The state passed the legislation during a veto session after months of lobbying from advocacy groups, but some concerns over planning provisions and consumer costs linger.
Illinois’ General Assembly passed a package of comprehensive energy reforms last week that would help the state reach its clean energy goals and aims to lower prices for consumers.
The Clean and Reliable Grid Affordability (CRGA) Act will add battery storage to community solar projects and fund improvements to energy grid infrastructure that advocacy groups say would cost-effectively help the state meet its goal of transitioning to renewable energy by 2050.
Illinois Gov. JB Pritzker, who expressed support for the bill in the past, is expected to sign it into law.
“We don’t want to be in the position that we were this year, where we were passing a bill in response to rising energy bills. We want our state to be in a position where we are adjusting energy policy along the way so that we’re not having to have those situations in the first place,” said Kady McFadden, lead strategist and lobbyist for the Illinois Clean Jobs Coalition, who worked with policy experts to advocate for CRGA.
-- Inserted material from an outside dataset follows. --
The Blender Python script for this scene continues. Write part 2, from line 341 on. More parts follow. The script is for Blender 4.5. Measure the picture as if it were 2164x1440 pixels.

The coalition includes environmental organizations, businesses and consumer advocates. Clean energy companies, consumers and other environmental groups also lobbied directly for the bill.
This summer, customers of Commonwealth Edison Co.—the largest electric utility in Illinois—faced a 10 to 15 percent rate increase following pricey energy auctions held by the regional electric grid operators that serve Illinois. Customers of Ameren, the state’s second-largest electric utility, saw spikes of 18 to 22 percent. Power-hungry data centers are helping drive that surge.
The CRGA Act was introduced during the spring legislative session by state Rep. Ann Williams, a Democrat representing Chicago’s North Side, but the bill never made it to a vote following disagreements over battery financing, data center regulations and lifting a moratorium on nuclear plant construction. Oil and gas industry groups lobbied against the measure.
But the bill reemerged during Illinois’ brief “veto session” in October. The act, which passed last Thursday, is an expansion of many of the clean energy provisions in the Climate and Equitable Jobs Act that the General Assembly passed in 2021, which aim to reduce carbon emissions in the energy and transportation sectors.
“There’s no guarantee that the planning will go in favor of renewable energy,” said Jennifer Walling, executive director of the Illinois Environmental Council, which advocated for CRGA. “We think, with the data that we know is available, renewable energy is [the] most affordable source of energy when we’re thinking about new capacity. We feel pretty confident it’s going to go in our favor, but it’s not mandated to.”
Walling said the council is excited about smaller provisions of the bill as well, including a pilot for thermal energy networks that can share heating and cooling within multiple buildings; geothermal renewable energy credits; and natural gas efficiency.